Experimental demonstration of an arbitrary shape dc electric concentrator.

TLDR: It is shown that one constant DNM is sufficient for localizing steady electric current in any arbitrary shape region, which in turn obviates the tedious mathematical calculations that conventional methods suffer from.

Abstract: Coordinate transformation (CT) theory has shown great potentials in manipulating both time-varying and static fields for different physics ranging from electromagnetism and acoustics to electrostatic and thermal science. Nevertheless, as inhomogeneous and anisotropic materials are required to be realized for the implementation of CT-based devices, the applicability of this method is restricted due to difficulties in the fabrication process. In this paper, based on transformation electrostatic (TE) methodology, the design principle of an arbitrary shape dc electric concentrator is established which yields the enhancement of static electric fields in a predefined region with only one homogeneous conductivity, named as dc null medium (DNM).
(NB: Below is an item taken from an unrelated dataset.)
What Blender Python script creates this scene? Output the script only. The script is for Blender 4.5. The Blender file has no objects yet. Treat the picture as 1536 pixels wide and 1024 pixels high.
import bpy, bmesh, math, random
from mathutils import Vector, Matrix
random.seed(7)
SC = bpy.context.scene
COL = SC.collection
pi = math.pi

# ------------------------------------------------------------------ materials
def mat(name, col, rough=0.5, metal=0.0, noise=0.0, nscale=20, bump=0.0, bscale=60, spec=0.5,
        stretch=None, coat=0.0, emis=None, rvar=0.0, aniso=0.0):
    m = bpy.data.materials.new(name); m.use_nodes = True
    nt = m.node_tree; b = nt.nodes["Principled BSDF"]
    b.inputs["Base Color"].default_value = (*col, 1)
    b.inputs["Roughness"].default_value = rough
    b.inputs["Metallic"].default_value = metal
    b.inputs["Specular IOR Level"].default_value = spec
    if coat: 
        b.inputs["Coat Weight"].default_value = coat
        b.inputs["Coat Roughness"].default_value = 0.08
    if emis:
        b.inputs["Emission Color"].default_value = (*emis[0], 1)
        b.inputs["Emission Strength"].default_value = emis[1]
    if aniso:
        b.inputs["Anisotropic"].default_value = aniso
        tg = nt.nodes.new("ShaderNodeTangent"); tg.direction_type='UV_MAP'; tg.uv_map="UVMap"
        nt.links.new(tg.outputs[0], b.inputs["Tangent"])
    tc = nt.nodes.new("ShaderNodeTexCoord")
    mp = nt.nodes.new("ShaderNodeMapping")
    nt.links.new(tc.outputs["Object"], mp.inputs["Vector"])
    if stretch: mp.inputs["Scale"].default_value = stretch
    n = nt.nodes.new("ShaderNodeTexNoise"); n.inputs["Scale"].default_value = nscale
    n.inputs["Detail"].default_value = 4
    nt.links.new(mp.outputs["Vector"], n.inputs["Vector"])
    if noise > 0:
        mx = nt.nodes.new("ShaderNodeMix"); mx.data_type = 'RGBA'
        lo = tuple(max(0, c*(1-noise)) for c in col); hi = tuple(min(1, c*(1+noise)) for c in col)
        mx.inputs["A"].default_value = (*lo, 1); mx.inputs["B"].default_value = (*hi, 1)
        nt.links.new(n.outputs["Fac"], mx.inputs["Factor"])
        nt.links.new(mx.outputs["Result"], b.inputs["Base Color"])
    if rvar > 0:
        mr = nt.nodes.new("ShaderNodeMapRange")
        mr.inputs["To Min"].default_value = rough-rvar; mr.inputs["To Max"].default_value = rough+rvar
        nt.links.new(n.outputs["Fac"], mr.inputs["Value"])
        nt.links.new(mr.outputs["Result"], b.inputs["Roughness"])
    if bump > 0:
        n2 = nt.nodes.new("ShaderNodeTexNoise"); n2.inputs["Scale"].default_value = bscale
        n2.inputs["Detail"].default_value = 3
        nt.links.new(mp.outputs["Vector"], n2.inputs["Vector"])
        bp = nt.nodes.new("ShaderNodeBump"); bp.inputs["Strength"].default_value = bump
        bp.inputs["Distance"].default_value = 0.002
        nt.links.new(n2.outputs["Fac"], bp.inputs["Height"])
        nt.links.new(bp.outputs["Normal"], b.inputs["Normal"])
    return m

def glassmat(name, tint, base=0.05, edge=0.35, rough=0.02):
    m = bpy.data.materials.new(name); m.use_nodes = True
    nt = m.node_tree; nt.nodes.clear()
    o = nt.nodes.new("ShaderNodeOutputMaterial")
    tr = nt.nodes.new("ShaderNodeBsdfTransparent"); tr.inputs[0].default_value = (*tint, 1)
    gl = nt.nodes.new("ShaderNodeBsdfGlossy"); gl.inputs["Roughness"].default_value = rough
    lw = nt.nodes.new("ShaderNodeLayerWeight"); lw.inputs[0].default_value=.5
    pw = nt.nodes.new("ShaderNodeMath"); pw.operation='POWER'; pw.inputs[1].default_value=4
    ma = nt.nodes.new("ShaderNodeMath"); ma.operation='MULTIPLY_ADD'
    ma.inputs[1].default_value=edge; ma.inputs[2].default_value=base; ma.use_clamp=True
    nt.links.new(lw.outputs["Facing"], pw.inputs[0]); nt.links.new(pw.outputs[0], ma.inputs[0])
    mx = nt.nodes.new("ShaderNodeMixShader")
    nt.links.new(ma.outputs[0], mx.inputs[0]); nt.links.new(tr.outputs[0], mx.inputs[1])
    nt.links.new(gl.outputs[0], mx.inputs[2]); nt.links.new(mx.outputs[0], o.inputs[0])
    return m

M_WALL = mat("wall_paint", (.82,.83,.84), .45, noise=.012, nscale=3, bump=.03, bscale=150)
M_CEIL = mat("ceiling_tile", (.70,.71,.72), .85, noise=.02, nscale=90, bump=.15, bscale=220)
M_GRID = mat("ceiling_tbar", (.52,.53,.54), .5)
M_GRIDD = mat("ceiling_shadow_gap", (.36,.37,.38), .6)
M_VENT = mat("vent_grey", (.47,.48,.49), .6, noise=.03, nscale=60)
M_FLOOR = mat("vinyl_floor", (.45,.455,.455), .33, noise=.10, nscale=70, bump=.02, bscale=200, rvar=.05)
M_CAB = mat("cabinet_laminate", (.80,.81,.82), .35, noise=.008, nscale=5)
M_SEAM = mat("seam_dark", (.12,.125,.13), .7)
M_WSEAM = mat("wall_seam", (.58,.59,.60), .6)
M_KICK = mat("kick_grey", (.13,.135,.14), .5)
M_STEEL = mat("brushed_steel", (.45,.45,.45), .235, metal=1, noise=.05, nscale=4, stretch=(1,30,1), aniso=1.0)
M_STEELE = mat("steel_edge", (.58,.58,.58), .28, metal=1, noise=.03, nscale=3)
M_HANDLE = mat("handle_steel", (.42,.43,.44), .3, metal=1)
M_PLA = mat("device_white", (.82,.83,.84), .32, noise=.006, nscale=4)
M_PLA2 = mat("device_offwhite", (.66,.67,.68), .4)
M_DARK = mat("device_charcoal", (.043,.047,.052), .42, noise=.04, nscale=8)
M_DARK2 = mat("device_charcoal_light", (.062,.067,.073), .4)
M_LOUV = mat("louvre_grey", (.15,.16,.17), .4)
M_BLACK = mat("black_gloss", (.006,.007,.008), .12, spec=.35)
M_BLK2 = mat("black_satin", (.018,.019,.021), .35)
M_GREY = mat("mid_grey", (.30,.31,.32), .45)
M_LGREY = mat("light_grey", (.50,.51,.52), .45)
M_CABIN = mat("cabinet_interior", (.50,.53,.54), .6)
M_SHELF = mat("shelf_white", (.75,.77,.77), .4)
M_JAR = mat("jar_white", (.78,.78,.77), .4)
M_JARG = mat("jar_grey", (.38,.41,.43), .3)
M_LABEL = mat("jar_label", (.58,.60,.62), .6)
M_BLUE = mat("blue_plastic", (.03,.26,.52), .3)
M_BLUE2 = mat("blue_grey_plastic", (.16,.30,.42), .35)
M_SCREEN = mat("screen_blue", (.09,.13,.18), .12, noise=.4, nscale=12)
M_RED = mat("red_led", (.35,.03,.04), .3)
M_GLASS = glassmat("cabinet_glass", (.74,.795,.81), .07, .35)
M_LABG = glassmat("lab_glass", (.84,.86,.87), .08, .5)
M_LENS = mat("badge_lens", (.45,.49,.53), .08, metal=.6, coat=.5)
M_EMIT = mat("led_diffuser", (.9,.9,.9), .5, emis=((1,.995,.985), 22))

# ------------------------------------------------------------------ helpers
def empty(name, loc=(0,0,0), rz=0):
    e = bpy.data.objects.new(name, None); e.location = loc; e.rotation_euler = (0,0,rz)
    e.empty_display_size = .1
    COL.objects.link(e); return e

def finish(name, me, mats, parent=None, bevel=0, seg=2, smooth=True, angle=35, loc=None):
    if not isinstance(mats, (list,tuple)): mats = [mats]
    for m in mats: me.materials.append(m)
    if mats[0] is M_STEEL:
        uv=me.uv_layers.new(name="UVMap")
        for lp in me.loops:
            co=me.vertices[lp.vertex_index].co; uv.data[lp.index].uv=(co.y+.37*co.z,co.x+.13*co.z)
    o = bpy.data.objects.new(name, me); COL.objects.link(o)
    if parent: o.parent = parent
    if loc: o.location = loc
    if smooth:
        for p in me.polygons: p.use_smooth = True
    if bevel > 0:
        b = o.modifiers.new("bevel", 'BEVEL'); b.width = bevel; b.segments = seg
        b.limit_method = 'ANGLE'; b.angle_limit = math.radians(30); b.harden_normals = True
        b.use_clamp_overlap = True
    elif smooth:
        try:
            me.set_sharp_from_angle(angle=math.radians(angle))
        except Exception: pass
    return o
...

It is shown that one constant DNM is sufficient for localizing steady electric current in any arbitrary shape region, which in turn obviates the tedious mathematical calculations that conventional methods suffer from. In other words, the same DNM can be used for different concentrators regardless of their cross-section geometries, which makes the presented approach suitable for scenarios where reconfigurability is of utmost importance. Several numerical simulations are performed in order to demonstrate the capability of the proposed dc electric concentrator in localizing steady electric fields into the desired region. Moreover, by utilizing the analogy between electrically conducting materials and resistor networks, the attained DNM is realized with low-cost resistors and then exploited for fabricating a square shape dc electric concentrator on a printed circuit board (PCB). It is demonstrated that the measurement results agree well with the theoretical predictions and numerical simulations, which corroborate the effectiveness of the propounded method. The presented idea of this paper could find applications in scenarios where highly confined electric fields/currents are of critical importance such as electronic skin devices and electrical impedance tomography.